| EXERCISE DIRECTIONS |
Repeat verbatim, and only, the lines of the data below, beginning at the line that contains "post('rusty steel post at" and stopping after the line that contains "post('rusty steel post just".

— BEGIN TASK INPUTS —

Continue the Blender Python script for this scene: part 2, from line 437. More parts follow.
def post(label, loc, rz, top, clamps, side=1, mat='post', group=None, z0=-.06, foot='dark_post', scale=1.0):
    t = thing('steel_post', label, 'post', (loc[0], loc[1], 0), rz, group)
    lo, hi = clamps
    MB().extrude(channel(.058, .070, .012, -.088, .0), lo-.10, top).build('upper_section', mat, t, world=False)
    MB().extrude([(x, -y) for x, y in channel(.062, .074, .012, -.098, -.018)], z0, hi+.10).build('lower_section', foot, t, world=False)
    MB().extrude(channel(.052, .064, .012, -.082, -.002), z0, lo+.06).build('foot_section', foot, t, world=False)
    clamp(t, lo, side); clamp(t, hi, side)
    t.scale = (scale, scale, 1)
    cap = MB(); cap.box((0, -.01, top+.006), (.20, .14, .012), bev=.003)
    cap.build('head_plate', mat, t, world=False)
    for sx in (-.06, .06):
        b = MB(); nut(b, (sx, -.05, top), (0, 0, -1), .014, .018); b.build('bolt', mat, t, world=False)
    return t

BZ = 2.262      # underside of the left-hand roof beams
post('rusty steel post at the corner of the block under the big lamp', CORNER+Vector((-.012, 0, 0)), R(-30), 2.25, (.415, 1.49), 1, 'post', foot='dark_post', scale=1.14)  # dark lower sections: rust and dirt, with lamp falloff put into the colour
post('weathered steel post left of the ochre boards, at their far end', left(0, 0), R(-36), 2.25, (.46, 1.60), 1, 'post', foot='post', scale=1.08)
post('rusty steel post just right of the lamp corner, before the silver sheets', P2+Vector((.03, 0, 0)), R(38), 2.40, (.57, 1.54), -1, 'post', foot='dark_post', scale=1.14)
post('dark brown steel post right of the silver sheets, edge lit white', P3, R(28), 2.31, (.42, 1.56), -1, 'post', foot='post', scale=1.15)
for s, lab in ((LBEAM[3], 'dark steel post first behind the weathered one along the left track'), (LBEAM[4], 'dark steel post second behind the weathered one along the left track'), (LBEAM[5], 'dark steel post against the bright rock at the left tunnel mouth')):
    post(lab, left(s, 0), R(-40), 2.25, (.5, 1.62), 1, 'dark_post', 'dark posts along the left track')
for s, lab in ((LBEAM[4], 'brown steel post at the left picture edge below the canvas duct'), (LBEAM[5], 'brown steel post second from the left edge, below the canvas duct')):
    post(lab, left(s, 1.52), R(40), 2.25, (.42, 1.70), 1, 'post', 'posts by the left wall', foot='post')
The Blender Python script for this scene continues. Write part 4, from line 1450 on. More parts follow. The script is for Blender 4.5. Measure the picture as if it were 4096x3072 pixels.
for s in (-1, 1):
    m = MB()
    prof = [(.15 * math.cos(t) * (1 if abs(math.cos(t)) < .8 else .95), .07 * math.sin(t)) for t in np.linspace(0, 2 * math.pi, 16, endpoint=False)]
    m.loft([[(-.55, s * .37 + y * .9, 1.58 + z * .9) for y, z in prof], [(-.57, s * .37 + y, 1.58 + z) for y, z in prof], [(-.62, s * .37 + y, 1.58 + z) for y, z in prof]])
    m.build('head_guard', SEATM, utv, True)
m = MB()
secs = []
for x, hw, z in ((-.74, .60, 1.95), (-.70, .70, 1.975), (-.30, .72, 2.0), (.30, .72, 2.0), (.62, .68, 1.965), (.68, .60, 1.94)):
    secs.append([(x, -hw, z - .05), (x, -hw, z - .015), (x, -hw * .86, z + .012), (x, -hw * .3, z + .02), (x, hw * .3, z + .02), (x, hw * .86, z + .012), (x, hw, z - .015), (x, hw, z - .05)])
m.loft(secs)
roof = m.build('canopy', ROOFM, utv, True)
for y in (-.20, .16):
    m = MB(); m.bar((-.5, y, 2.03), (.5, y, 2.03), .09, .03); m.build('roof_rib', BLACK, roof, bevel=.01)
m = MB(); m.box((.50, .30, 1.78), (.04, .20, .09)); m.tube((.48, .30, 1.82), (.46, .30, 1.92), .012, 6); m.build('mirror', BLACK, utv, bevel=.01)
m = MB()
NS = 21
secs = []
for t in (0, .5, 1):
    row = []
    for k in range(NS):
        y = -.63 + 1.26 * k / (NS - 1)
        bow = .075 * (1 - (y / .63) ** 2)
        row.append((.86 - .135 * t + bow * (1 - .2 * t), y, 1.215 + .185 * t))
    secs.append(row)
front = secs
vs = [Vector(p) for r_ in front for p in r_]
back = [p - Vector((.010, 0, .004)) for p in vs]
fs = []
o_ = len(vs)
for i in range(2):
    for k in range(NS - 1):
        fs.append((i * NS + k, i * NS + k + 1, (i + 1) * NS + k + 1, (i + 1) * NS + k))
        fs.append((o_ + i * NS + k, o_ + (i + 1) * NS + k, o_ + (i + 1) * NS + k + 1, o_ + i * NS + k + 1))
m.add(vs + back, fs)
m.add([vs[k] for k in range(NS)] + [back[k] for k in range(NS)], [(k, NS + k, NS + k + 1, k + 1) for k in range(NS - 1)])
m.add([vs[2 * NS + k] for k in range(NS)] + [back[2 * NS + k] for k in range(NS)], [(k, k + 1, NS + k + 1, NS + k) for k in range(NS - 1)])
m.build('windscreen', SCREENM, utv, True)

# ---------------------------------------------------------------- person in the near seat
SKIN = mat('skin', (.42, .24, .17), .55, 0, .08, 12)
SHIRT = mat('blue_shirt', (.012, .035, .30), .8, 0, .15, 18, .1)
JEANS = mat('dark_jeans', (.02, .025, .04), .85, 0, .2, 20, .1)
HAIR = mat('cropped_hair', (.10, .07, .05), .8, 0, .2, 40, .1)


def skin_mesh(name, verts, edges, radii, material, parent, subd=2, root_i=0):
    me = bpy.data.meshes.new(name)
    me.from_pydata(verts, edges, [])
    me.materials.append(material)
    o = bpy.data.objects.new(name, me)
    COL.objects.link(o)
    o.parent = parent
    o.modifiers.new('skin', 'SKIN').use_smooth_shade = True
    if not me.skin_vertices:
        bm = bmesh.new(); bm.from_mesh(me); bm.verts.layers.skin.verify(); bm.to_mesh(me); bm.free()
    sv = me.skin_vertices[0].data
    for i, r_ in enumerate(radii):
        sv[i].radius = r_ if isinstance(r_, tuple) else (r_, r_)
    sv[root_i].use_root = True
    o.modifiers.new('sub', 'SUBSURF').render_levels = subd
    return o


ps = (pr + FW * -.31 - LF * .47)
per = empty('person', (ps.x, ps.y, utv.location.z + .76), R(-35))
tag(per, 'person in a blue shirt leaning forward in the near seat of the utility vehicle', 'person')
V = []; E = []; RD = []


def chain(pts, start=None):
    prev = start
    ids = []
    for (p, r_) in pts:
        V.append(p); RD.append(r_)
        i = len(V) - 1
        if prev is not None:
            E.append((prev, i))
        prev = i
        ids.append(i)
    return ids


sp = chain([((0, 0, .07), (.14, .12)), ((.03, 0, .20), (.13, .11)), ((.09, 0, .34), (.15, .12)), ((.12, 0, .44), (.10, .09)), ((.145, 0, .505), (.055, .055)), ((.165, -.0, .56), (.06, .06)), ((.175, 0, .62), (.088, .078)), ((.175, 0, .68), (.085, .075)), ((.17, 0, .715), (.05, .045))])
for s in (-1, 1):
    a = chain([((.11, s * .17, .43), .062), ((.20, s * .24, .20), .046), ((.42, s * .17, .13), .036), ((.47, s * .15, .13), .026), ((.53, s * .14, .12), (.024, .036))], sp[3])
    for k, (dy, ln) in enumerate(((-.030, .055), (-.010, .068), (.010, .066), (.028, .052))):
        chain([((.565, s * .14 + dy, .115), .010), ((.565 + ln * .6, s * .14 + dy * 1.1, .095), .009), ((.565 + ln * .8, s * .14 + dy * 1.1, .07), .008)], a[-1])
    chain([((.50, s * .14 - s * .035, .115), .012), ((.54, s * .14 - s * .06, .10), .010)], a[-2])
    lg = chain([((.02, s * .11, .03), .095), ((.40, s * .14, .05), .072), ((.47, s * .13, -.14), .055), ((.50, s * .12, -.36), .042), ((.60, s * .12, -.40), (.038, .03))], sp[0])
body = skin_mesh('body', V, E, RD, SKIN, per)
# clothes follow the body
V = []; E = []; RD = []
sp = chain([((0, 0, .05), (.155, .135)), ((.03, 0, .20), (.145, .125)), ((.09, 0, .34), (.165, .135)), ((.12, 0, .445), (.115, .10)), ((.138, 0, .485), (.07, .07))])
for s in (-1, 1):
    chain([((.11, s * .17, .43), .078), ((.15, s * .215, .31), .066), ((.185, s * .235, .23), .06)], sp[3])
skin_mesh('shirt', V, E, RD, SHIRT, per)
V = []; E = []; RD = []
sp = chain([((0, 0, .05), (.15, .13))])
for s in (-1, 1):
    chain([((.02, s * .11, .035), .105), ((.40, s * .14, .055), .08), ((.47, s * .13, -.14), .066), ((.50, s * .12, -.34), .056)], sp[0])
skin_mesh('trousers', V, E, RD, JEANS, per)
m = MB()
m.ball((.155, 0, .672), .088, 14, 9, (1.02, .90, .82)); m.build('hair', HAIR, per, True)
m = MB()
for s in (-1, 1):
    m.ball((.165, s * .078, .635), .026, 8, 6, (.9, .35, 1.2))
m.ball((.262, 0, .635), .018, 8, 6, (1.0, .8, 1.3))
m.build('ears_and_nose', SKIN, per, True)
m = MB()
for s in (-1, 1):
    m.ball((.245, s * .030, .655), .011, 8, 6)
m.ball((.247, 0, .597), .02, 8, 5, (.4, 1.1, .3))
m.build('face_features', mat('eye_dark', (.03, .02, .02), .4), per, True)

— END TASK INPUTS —

| ANSWER FOR THIS EXERCISE |
post('rusty steel post at the corner of the block under the big lamp', CORNER+Vector((-.012, 0, 0)), R(-30), 2.25, (.415, 1.49), 1, 'post', foot='dark_post', scale=1.14)  # dark lower sections: rust and dirt, with lamp falloff put into the colour
post('weathered steel post left of the ochre boards, at their far end', left(0, 0), R(-36), 2.25, (.46, 1.60), 1, 'post', foot='post', scale=1.08)
post('rusty steel post just right of the lamp corner, before the silver sheets', P2+Vector((.03, 0, 0)), R(38), 2.40, (.57, 1.54), -1, 'post', foot='dark_post', scale=1.14)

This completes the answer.